Sheriff's Sgt. Ron Helus and a passing highway patrolman were responding to several 911 calls when they arrived at the Borderline Bar & Grill in Thousand Oaks at about 11.20pm, the sheriff said. They heard gunfire and went inside.
Helus was immediately hit with multiple gunshots, Dean said. The highway patrolman cleared the perimeter and pulled Helus out, and waited as a SWAT team and scores more officers arrived.
By the time they entered the bar again, the gunfire had stopped, and they found the people dead inside, including the gunman. “We have had several contacts with Mr. Long over the years, minor events, a traffic collision," Dean told a news conference.
Deputies were called to Long's house in response to a disturbance in April this year and "felt he might be suffering from PTSD," he said.
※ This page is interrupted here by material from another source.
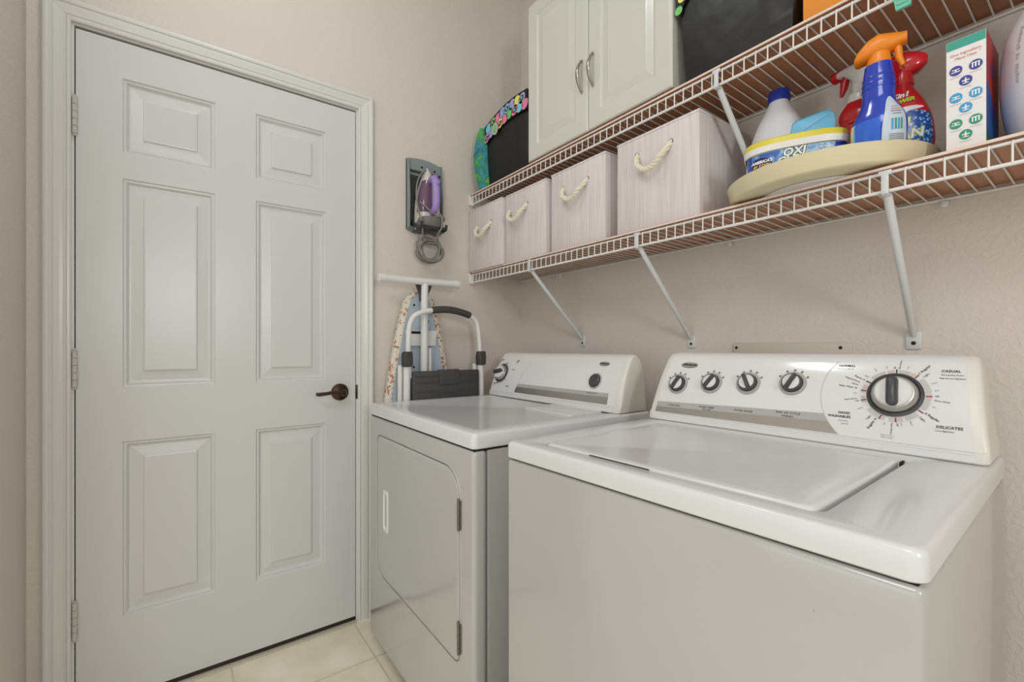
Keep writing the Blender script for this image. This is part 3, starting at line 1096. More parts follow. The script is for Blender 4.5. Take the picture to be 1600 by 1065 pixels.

Long was "somewhat irate. Acting a little irrationally," he said. However, mental health specialists who were called in "talked to him, and cleared him." Investigators have not established a motive for the shooting, and knew of nothing that connected Long to the Borderline. Dean said Long was veteran who had served in the Marine Corps.
When the gunman entered, people screamed and fled to all corners of the bar, while a few people threw barstools through the windows and helped dozens to escape, witnesses said.
Tayler Whitler, 19, said she was on the dance floor with her friends nearby when she saw the gunman shooting and heard screams to "get down."
"It was really, really really shocking," Whitler told KABC-TV as she stood with her father in the Borderline parking lot. "It looked like he knew what he was doing."
Shootings of any kind are very rare in Thousand Oaks, a city of about 130,000 people about 40 miles (64 kilometers) west of Los Angeles, just across the county line.
Helus was a 29-year veteran of the force with a wife and son and planned to retire in the coming year, said the sheriff, who choked back tears several times as he talked about the sergeant who was also his longtime friend.
"Ron was a hardworking, dedicated sheriff's sergeant who was totally committed," Dean said, "and tonight, as I told his wife, he died a hero because he went in to save lives."